Nach einer Deezer-Studie hören Deutsche im Schnitt mit 31 Jahren auf, neue Musik zu entdecken – wie bewerten Sie das?
Ehrlich gesagt muss ich zugeben, dass ich das nach Beobachtungen in meinem Umfeld nicht bestätigen kann. Auch Menschen, die weit über dem ermittelten Jahresschnitt von 31 liegen, interessieren sich meines Erachtens für neue Musik. Die einen mehr, die anderen weniger. Die meisten Menschen wollen doch auch gar nicht nur in der Vergangenheit steckenbleiben oder sich ausschließlich mit Vertrautem abgeben. Ich glaube, die menschliche Neugier nach „Neuem“ lässt das auch gar nicht zu. Die Frage ist meines Erachtens eher, wie definiere ich „neue Musik“? Natürlich hat sich ein erwachsener Mensch irgendwann musikalisch „gefestigt“, hat seine Vorlieben und spezielle Genres für sich reserviert. In diesem Umfeld jedoch glaube ich schon, dass viele Menschen weiterhin Interesse an neuer Musik haben, so lange es den persönlichen Geschmack trifft.
Als Begründung geben die Probanden unter anderem die schiere Masse an verfügbarer Musik an – warum kann ausgerechnet Vielfalt zum Ende der Neugier führen?
Tatsächlich ist das offenbar wirklich ein Problem. Die Flut von heute immer und überall verfügbarer Musik überfordert viele Leute. Die Suche nach „passender Musik nach meinem Geschmack“ kann manchmal auch frustrierend sein – zu groß ist die Auswahl, zu oft landet man bei qualitativ fragwürdigen Stücken. Umso wichtiger wird hier meines Erachtens die Aufgabe eines Kurators. Die Bewertung und Einordnung von Musik kann hier eine große Hilfe sein. Im Übrigen eine Aufgabe, die das Radio seit vielen Jahrzehnten übernimmt: welche Musik empfehle ich meinen Hörern, welche Songs sind es „wert“ im Programm gespielt zu werden?
Was bedeutet die mangelnde Neugier der Deutschen ab Anfang 30 für ein Radioprogramm?
Radio spielt noch immer eine wichtige Rolle für den Konsumenten, wenn es darum geht, neue Musik zu entdecken. Vor einiger Zeit habe ich eine andere Studie eines Streaminganbieters gelesen, aus der eindeutig hervorging, dass Radio das Entdecker-Medium Nummer 1 ist. Erst nachdem bestimmte Stücke im Radio liefen, verzeichnete auch der Streamingdienst erhöhte Nachfragen dazu. Ich glaube, wir sind inzwischen an einem Punkt angekommen, an dem sich Deezer, Spotify, Apple Music oder Amazon Music auf der einen und das Radio auf der anderen Seite nicht mehr nur ausschließlich als Konkurrenten oder gegenseitige Gefahr betrachten sollten. Erste Kooperationen zeigen ja bereits, dass eine Co-Existenz nicht nur möglich, sondern sogar sinnvoll ist. Warum sollte man nicht dem Radiopublikum seine gewohnte Musik in kuratierten Listen auf anderen Plattformen anbieten und andersrum seitens Streamingdienst Radioprogramme empfehlen? Wir stehen da sicher noch am Anfang, aber mittelfristig könnten hier fruchtbare Zusammenarbeiten entstehen.

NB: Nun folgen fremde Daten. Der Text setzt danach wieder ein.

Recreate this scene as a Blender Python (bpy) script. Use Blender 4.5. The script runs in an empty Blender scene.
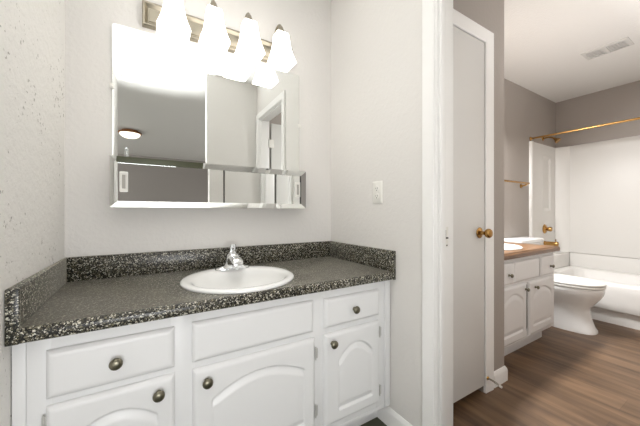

Um die Frage abschließend zu beantworten: ich halte es für fatal, im Radio neue Musik zu ignorieren. Es muss natürlich zum Programm passen und nicht für jede Station gibt es ausreichend stimmige neue Musiktitel. Aber auch hier kann man beispielsweise mithilfe von Spezialsendungen dem interessierten Hörer eine Plattform geben.
58 % der Befragten geben an, sich zu wünschen, mehr Musik zu entdecken – welche Schlüsse ziehen Sie daraus?
Wie gesagt – die Flut an neuen Produkten ist enorm. Neben den Streamingdiensten steht hier vor allem das Radio in der Pflicht, diese Flut zu sichten, einzuordnen und zu empfehlen. Und „neue Musik entdecken“ bedeutet ja auch nicht zwingend, nur neu-veröffentlichte Musik vorzustellen. Auch Titel, die längst einige Jahre auf dem Buckel haben, können ja (wieder-)entdeckt werden. Hierin sehe ich in erster Linie die Aufgabe einer kompetenten Musikredaktion – auch noch auf lange Sicht in den kommenden Jahren.